Using Shear-Wave Anisotropy To Optimize Reservoir Drainage and Improve Production in Low-Permeability Formations in the North of Mexico

Abstract

Abstract Shear waves propagate through rock with different velocities in different directions. This phenomenon is called acoustic anisotropy, and it is caused by the anisotropic nature of the rock's elastic properties. All sedimentary rocks exhibit some degree of acoustic anisotropy related to aligned fractures, layering, or stress imbalance. Until recently, wireline sonic tools were able to measure the anisotropy magnitude and orientation reliably only if the velocity anisotropy was greater than 5%. In this paper, we will discuss the field test results from multiple wells of a new sonic tool that is able to measure anisotropy as low as 1%. We will also comment on how to identify the cause of the anisotropy and its applications. Because we can measure the acoustic anisotropy with this new tool—even if it is very low—and relate it to the earth-stress direction, we are able to provide reservoir engineers with valuable information to optimize the field development and improve well production. The tests were conducted in several Pemex development wells in northern Mexico, mostly in the Burgos basin. The target formations were tight gas sands. The sands have very low permeability and must be stimulated to produce hydrocarbons in commercial quantities. These hydraulically fractured vertical wells have elliptical drainage patterns, and optimum reservoir drainage depends on the correct well placement to avoid creating interference between wells (overlapping drainage areas) or leaving areas untouched (drainage gaps).
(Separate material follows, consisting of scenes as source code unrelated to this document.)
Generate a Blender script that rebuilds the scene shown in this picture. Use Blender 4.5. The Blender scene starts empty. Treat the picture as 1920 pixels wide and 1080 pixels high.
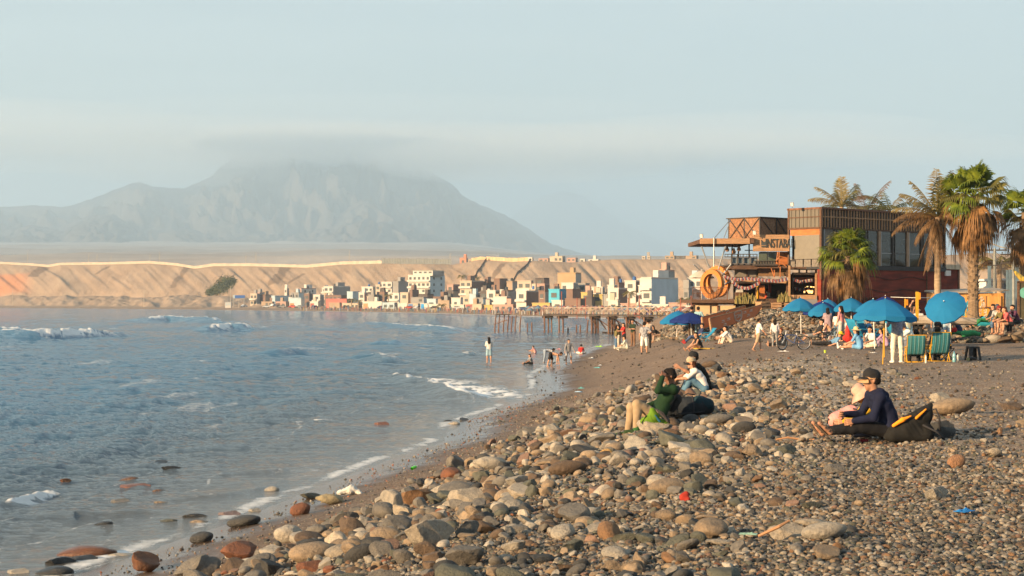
import bpy, bmesh, math, random
import numpy as np
from math import radians as R, sin, cos, pi
from mathutils import Vector, Matrix, Euler

# ------------------------------------------------------------------ camera, sky, sun, exposure
S = bpy.context.scene
C = S.collection
HC, F, YH = 4.0, 3200.0, 567.0            # eye height above the sea, focal length and horizon row (1920 px picture)
cd = bpy.data.cameras.new('camera'); cam = bpy.data.objects.new('camera', cd); C.objects.link(cam)
cam.location = (0, 0, HC); cam.rotation_euler = (R(90), 0, 0)
cd.lens = 60; cd.sensor_width = 36; cd.shift_y = 27/1920; cd.clip_start = .1; cd.clip_end = 80000
cd.dof.use_dof = True; cd.dof.focus_distance = 42; cd.dof.aperture_fstop = 9
S.camera = cam
SUN_EL = R(14.0)
TRAVEL = Vector((.80, .60, 0)).normalized()            # the way the light travels over the ground
w = bpy.data.worlds.new('World'); S.world = w; w.use_nodes = True
nt = w.node_tree; nt.nodes.clear()
def N(nt, t, **k):
    n = nt.nodes.new(t)
    for a, b in k.items(): setattr(n, a, b)
    return n
wo = N(nt, 'ShaderNodeOutputWorld'); bg = N(nt, 'ShaderNodeBackground'); bg.inputs[1].default_value = .075
sky = N(nt, 'ShaderNodeTexSky', sky_type='NISHITA', sun_disc=False)
sky.sun_elevation = SUN_EL
sky.sun_rotation = math.atan2(-TRAVEL.x, -TRAVEL.y)
sky.air_density = 1.0; sky.dust_density = 1.2; sky.ozone_density = 1.6; sky.altitude = 0
tc = N(nt, 'ShaderNodeTexCoord'); mp = N(nt, 'ShaderNodeMapping'); mp.inputs['Scale'].default_value = (1.6, 1.6, 11)
ns = N(nt, 'ShaderNodeTexNoise'); ns.inputs['Scale'].default_value = 2.3; ns.inputs['Detail'].default_value = 9; ns.inputs['Roughness'].default_value = .58
rp = N(nt, 'ShaderNodeMapRange'); rp.inputs['From Min'].default_value = .38; rp.inputs['From Max'].default_value = .72
rp.inputs['To Min'].default_value = .55; rp.inputs['To Max'].default_value = 1.0
mx = N(nt, 'ShaderNodeMix', data_type='RGBA'); mx.inputs['B'].default_value = (4.0, 4.85, 5.2, 1)
L = nt.links.new
L(tc.outputs['Generated'], mp.inputs[0]); L(mp.outputs[0], ns.inputs[0]); L(ns.outputs[0], rp.inputs[0])
L(rp.outputs[0], mx.inputs['Factor']); L(sky.outputs[0], mx.inputs['A']); L(mx.outputs['Result'], bg.inputs[0]); L(bg.outputs[0], wo.inputs[0])
sl = bpy.data.lights.new('sun', 'SUN'); sl.energy = 5.0; sl.angle = R(.6); sl.color = (1, .69, .38)
so = bpy.data.objects.new('sun', sl); C.objects.link(so)
so.rotation_euler = Vector((TRAVEL.x*cos(SUN_EL), TRAVEL.y*cos(SUN_EL), -sin(SUN_EL))).to_track_quat('-Z', 'Y').to_euler()
S.view_settings.view_transform = 'Standard'; S.view_settings.look = 'None'; S.view_settings.exposure = 1.1
S.render.engine = 'CYCLES'
S.cycles.max_bounces = 6; S.cycles.diffuse_bounces = 2; S.cycles.glossy_bounces = 3; S.cycles.transmission_bounces = 4
S.cycles.volume_bounces = 2; S.cycles.caustics_reflective = False; S.cycles.caustics_refractive = False
S.cycles.use_denoising = True

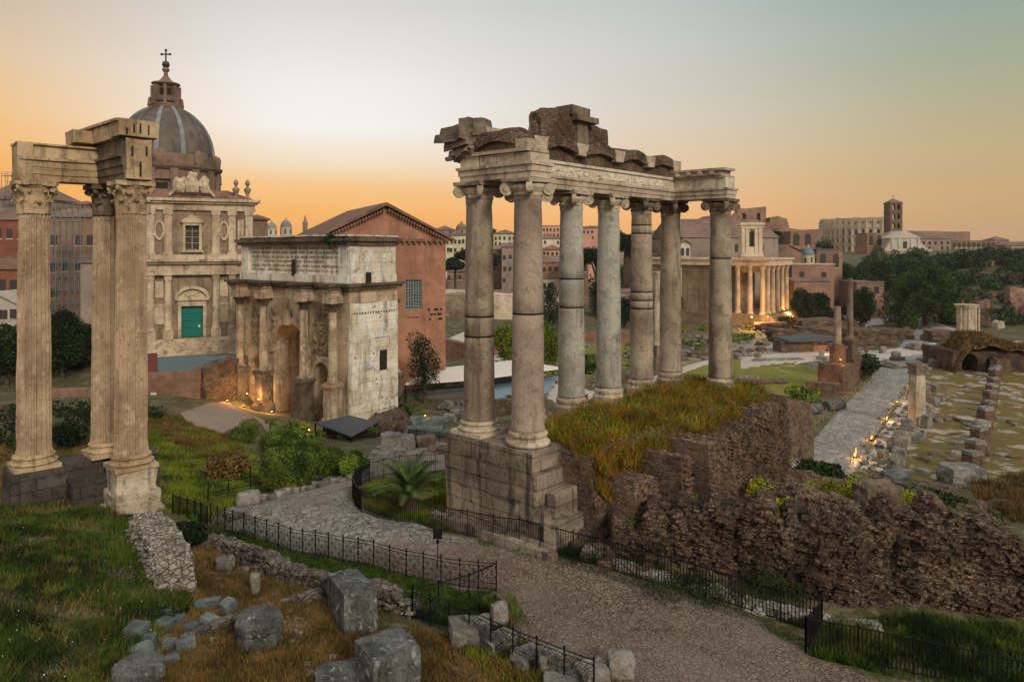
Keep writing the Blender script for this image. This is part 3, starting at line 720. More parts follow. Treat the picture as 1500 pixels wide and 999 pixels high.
def px_tree(name, label, px, pybase, pytop, wpx, Y=None, **kw):
    """a tree standing where the photo shows it: crown width and height measured in the photo at its distance"""
    b = gp(px, pybase) if Y is None else at(px, pybase, Y)
    if Y is not None:
        b.z = min(b.z, h1(b.x, b.y)) if b.z > h1(b.x, b.y) else b.z
    top = CAMZ - (pytop - HY) / F * b.y
    return tree(name, label, b, top - b.z, wpx / F * b.y, **kw)

def thicket(label, poly, n, hgt, wd, mat, leaf, nl, seed, name='undergrowth'):
    """a mass of bushes nobody could count"""
    rng = np.random.default_rng(seed); P = scatter(poly, n, rng); lob = []
    for p in P:
        h_ = rng.uniform(*hgt); w_ = rng.uniform(*wd)
        lob.append(((p[0], p[1], p[2] + h_*.45), (w_/2, w_/2, h_*.55)))
    Q = lobes_pts(lob, nl, rng, .6); v, f = quads(Q, leaf, rng)
    return tag(link_mesh(name, np_mesh(name, v, f), MAT[mat]), label, 'undergrowth', kind='stuff')
def blades(name, label, P, mat, h=(0.12, 0.3), w=0.03, seed=0, lean=0.35, clump=None, cat='grass'):
    """P: n x 3 roots; one narrow triangle each"""
    rng = np.random.default_rng(seed); n = len(P)
    a = rng.uniform(0, 6.283, n); hh = rng.uniform(h[0], h[1], n)
    if clump is not None: hh *= clump
    d = np.stack([np.cos(a), np.sin(a), np.zeros(n)], -1)
    l = rng.normal(0, lean, (n, 2)) * hh[:, None]
    tip = P + np.concatenate([l, hh[:, None]], -1)
    ww = (w * rng.uniform(0.6, 1.4, n))[:, None]
    v = np.stack([P - d * ww, P + d * ww, tip], 1).reshape(-1, 3)
    o = link_mesh(name, np_mesh(name, v, np.arange(3*n).reshape(-1, 3)), MAT[mat])
    return tag(o, label, cat, kind='stuff')
def scatter(poly, n, rng, near=0.0, world=False):
    """n random points in a polygon (photo pixels on the ground, or world xy), denser towards the viewer"""
    P = poly if world else gpoly(poly)
    x0, x1 = min(p[0] for p in P), max(p[0] for p in P); y0, y1 = min(p[1] for p in P), max(p[1] for p in P)
    out = []
    while sum(len(o) for o in out) < n:
        x = rng.uniform(x0, x1, n * 2); y = rng.uniform(y0, y1, n * 2)
        k = inside(P, x, y)
        if near: k &= rng.uniform(0, 1, n * 2) < (y0 / y) ** near
        out.append(np.stack([x[k], y[k]], -1))
    q = np.concatenate(out)[:n]
    return np.concatenate([q, H(q[:, 0], q[:, 1])[:, None]], -1)
def vnoise(P, s, seed=0.0):
    return np.array([noise.noise(Vector((p[0]*s + seed, p[1]*s, seed))) for p in P])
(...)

Since hydraulic fractures open in a plane perpendicular to the minimum stress, determining stress direction is crucial to the placement of new wells. Also, it can help to look for in-field drilling opportunities in brown fields where early drilling strategies did not consider the stress orientation when selecting well locations. In addition, by knowing the stress-field state, it is possible to apply oriented perforating techniques to maximize the results of the fracture treatments.